The Community Action Partnership of Madera County, a nonprofit that provides services for low-income families, is scrambling to get a handle on the number of people who may need assistance this summer.

“We don’t know how it’s going to affect us yet,” said Amelia Ortiz. “If our families are not going to be working because of the drought, that means we’re going to have less children in the Head Start program. There is so much up in the air, so much uncertainty.”

Ruben Gallardo, who supervises farm crews provided by Sunrise Farm Labor, said there is no doubt job losses are coming. “Work right now is the same, but farmers are cutting back,” he said.

California Gov. Jerry Brown and legislative leaders have unveiled a $680 million plan to alleviate the impact of the drought and improve water use efficiency. In a nod to the gravity of the impact on workers, some $50 million of the package is to be spent on emergency food and shelter for those put out of work because of the drought.
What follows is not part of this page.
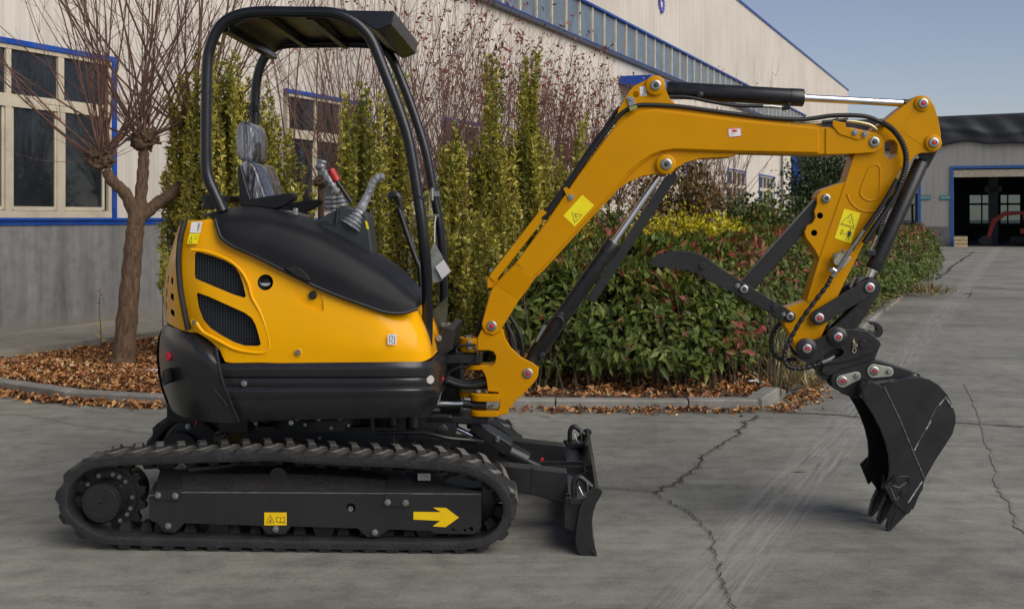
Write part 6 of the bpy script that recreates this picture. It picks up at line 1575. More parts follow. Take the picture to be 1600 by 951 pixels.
M_SHOOT = barkmat('young_shoot_bark', (0.085, 0.040, 0.028), (0.19, 0.105, 0.075), 9)
M_STEM = barkmat('shrub_stem_bark', (0.05, 0.04, 0.025), (0.13, 0.10, 0.06), 20)

TPL = np.array([(0, 0, 0), (0.42, 0.5, 0.10), (1, 0, -0.06), (0.42, -0.5, 0.10), (0.5, 0, 0.0)])
TFC = np.array([(0, 3, 4), (3, 2, 4), (2, 1, 4), (1, 0, 4)])
TED = np.array([0.7, 1, 1, 1, 0.0])
def norm(a): return a / (np.linalg.norm(a, axis=1, keepdims=True) + 1e-9)
def leaf_arrays(pos, d, up, L, W, curl=1.0):
    d = norm(d); y = norm(np.cross(up, d)); z = np.cross(d, y)
    t = TPL
    V = pos[:, None, :] + t[None, :, 0, None] * (d * L[:, None])[:, None, :] + t[None, :, 1, None] * (y * W[:, None])[:, None, :] + (t[None, :, 2, None] * curl) * (z * L[:, None])[:, None, :]
    return V.reshape(-1, 3)
def leaf_mesh(name, pos, d, up, L, W, tint, m, parent=None, curl=1.0, **k):
    N = len(pos); V = leaf_arrays(pos, d, up, L, W, curl)
    F = (TFC[None] + (np.arange(N) * 5)[:, None, None]).reshape(-1)
    me = bpy.data.meshes.new(name)
    me.vertices.add(N * 5); me.vertices.foreach_set('co', V.astype(np.float32).ravel())
    nf = N * 4
    me.loops.add(nf * 3); me.loops.foreach_set('vertex_index', F.astype(np.int32))
    me.polygons.add(nf); me.polygons.foreach_set('loop_start', np.arange(0, nf * 3, 3, dtype=np.int32)); me.polygons.foreach_set('loop_total', np.full(nf, 3, np.int32))
    me.update(calc_edges=True)
    at = me.attributes.new('tint', 'FLOAT', 'POINT'); at.data.foreach_set('value', np.repeat(tint, 5).astype(np.float32))
    at = me.attributes.new('edge', 'FLOAT', 'POINT'); at.data.foreach_set('value', np.tile(TED, N).astype(np.float32))
    return link(name, me, parent, m, **k)

# ------------------------------------------------------------------ fallen leaves
def scatter_poly(poly, n_):
    xs = np.array([p_[0] for p_ in poly]); ys = np.array([p_[1] for p_ in poly])
    out = []
    while len(out) < n_:
        P = np.stack([rng.uniform(xs.min(), xs.max(), n_), rng.uniform(ys.min(), ys.max(), n_)], 1)
        c_ = np.zeros(len(P), bool)
        for i in range(len(poly)):
            (x1, y1), (x2, y2) = poly[i], poly[i - 1]
            if y1 == y2: continue
            hit_ = ((y1 > P[:, 1]) != (y2 > P[:, 1])) & (P[:, 0] < (x2 - x1) * (P[:, 1] - y1) / (y2 - y1) + x1)
            c_ ^= hit_
        out.extend(P[c_].tolist())
    return np.array(out[:n_])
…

Not everyone thinks the disaster is entirely natural, however. “If they operated the system properly, there would not be a shortage of water,” grumbles Chuck Herrin Jr. That’s a common refrain among growers who are angry about environmental restrictions that divert water to the ocean to save the endangered delta smelt rather than into reservoirs to water their fields. “They have to relax these ridiculous regulations,” he said. “If there is any positive, it took a drought like this to highlight all the problems.”